Other workshop participants said the children impacted by gun violence are often unsupervised and forced to be the caregivers for other family members. Laws said when she looks at the programs offered by Durham Parks & Recreation, the costs and schedules do not work for the families impacted by violence. “You’ve got kids that are very susceptible and at risk for being recruited into the underworld,” she said.

Following calls from Durham Mayor Leonardo Williams for an “all-hands-on-deck” approach between city leadership and community members, nonprofit organizations took the initiative to bring resources to different areas in the city.
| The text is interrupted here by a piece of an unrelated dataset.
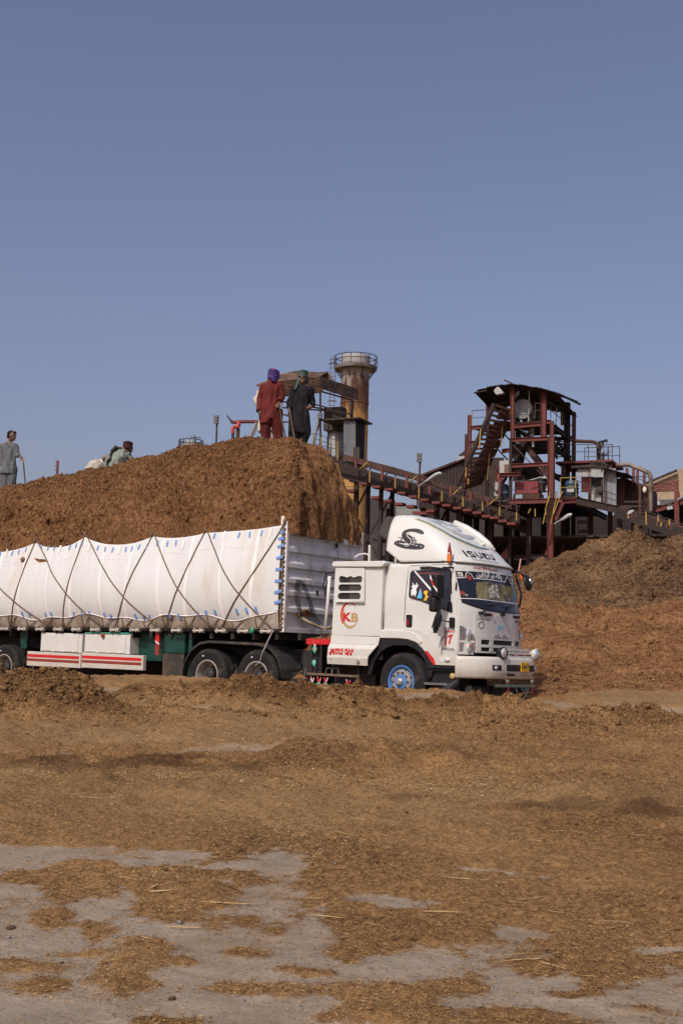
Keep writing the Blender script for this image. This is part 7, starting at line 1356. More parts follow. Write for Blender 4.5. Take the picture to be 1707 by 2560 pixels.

Weekly crime statistics from the Durham Police Department show that 10 shootings took place between Feb. 8-15, 2025, making the year-to-date total 77. This year, between Feb. 7-14, were also 10 shootings, but the year-to-date total was lowered at 53.

Ryan Smith, director of the Community Safety Department, said national trends in cities similar to Durham show reductions in gun violence, but the Bull City is an “outlier.”

Willis Hart Jr. is a chef from Durham and hoping to launch a new nonprofit to educate Durham’s youth about its vibrant Black history. “If you want these kids to change, you’re gonna have to put in that time, dedication, boots on the ground, and show them you care,” Hart Jr. said. “Just talking is never going to change anything.”

Hart Jr. brought personal expertise to the workshop, having been incarcerated. After an altercation in 2008, Hart Jr. shot his cousin’s partner. He turned himself in three days later. At the time, his firstborn daughter was only 2 months old.

“This took me away from a freshly born child until she was 3 years old,” Hart Jr. told The Tribune. “That right there was a realization. Gun violence has taken so much away from me, but it’s taken more time from me. It’s taken everything. I had to start over.”

Hart Jr. said all children need is somewhere safe and fun to go. In 2024, Durham voters approved an $85 million bond referendum for parks and recreation. Hart Jr. said that money can be used to build a state-of-the-art facility. A $43 million water park project at Merrick Moore Park, on the edge of East Durham, is currently underway.

His ideal is that the city leadership make more of a push to pressure investment back toward the “inner-city kids.”

“They got Google, but I don’t know nobody that’s gonna work at Google,” he said. “What they gonna be, the custodians? Let’s be realistic.”